Les conclusions de cette traversée, nécessairement partielle, des logiques contemporaines permettent d’affirmer une thèse importante : il n’y a pas de « forme-sujet » opprimé de l’extérieur par la « forme-marchandise », comme par un carcan dont il suffirait de sortir pour se libérer. Au contraire, il y a eu historiquement, comme l’affirme Jappe, un « développement parallèle et conjoint de la forme-sujet et de la forme-marchandise » (p. 220). Cette idée conduit à rien moins qu’à un changement dans le paradigme traditionnel de l’émancipation à gauche, car elle oblige chaque militant qui souhaite un changement radical à repenser l’action politique également dans les termes d’une nécessaire déconstruction de « sa propre constitution psychique narcissique ». Ambitieux programme, que celui pour lequel la sortie de la société marchande passe au préalable par une importante transformation individuelle ! D’ailleurs, l’auteur n’a pas la prétention de donner la marche à suivre : le chemin reste à trouver, à tel point que son indétermination peut paraître un peu décourageante.
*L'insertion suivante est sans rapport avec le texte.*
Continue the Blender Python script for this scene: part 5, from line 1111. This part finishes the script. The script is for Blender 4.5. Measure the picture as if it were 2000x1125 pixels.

Il n’en reste pas moins que l’ouvrage présente l’immense intérêt, par rapport à d’autres analyses contemporaines par ailleurs convergentes, de ne pas tomber dans l’ornière de l’invocation nostalgique de formes d’organisation sociale ou de rapports humains hérités du passé, ou même d’une « nature » de l’homme qui laisserait bien peu de place à l’invention historique.
Stéphanie Rosa, in revue Dissidences, nov. 2017.